Only one more element to go now:


Not the hot fire that warms our hands and cooks our food, but the cold fire of distant stars. If you've ever looked up in wonder after the sun goes down and the Milky Way sweeps high across the summer sky — and what paddler hasn't, after all? — you'll need a guide. Here are my favorites.

  • A Field Guide to the Stars and Planets by Donald H. Menzel.  An early edition of one of the justly famous Peterson Field Guides, this handy volume has monthly star charts to help you find your way around the heavens in all seasons. And the book offers much more than that, including a photographic atlas of the moon's topographic features. There's also a useful, if somewhat dated, chapter on selecting binoculars and telescopes.

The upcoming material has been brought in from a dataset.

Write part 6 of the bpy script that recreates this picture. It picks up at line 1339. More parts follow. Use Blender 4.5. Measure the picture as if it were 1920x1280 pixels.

  • Leslie Peltier's Guide to the Stars by Leslie Peltier.  The book's subtitle is "Exploring the Sky With Binoculars," and that pretty much gives the game away. Where Menzel's field guide is comprehensive and matter-of-fact, Peltier's is discursive and anecdotal. It's also the book I'd recommend to anyone who's just starting out. Beginning with a chapter on choosing binoculars — few paddlers will want to bother with a telescope, but every paddler can use a pair of binoculars — Peltier takes the reader on a personally escorted tour of the northern hemisphere's night sky through the seasons of year. It's a trip you won't want to miss.

  • MPj Astro.  This is shareware, not a field guide: a virtual planetarium that runs on older Macintosh computers. It was my mainstay for many years, but unless you own an antique Mac (I do), you'll need something else. Luckily, that "something else" is available, and it's called …

  • Stellarium.  Created by Fabien Chéreau, this virtual planetarium goes MPj Astro one better — it's freeware! Available for Linux and Unix systems, as well as WinTel machines running Windows 95 (or newer versions) and Macs running MacOS X, Stellarium is my choice among state-of-the-art astronomy software. It's the next best thing to going outside to look at the sky.


OK. That's my tour of field guides to the classical elements of water, earth, air, and fire. But one question remains unanswered …

Where Can I Buy Them?

Not at your local mall, that's for sure. A lot of these titles are out of print, and none is likely to make the best-seller list anytime soon. Instead, check out the shelves of nearby used-book dealers, search the Web, or sift through the bins at your library's next book sale. Just keep your eyes open. You'll be amply rewarded.

I began this series with a look at field guides to the living world. Now I've gotten physical, listing titles I've found useful in answering questions about the four classical elements: water, earth, air, and fire. But the books on my shelves are only a sample drawn from a much larger universe. So why not tell me about your favorites? I'm always on the lookout for new volumes for my library. As Thomas Jefferson — the man who sent Lewis and Clark out on one of the earliest scientific exploring expeditions — understood very well, you can never read too many books!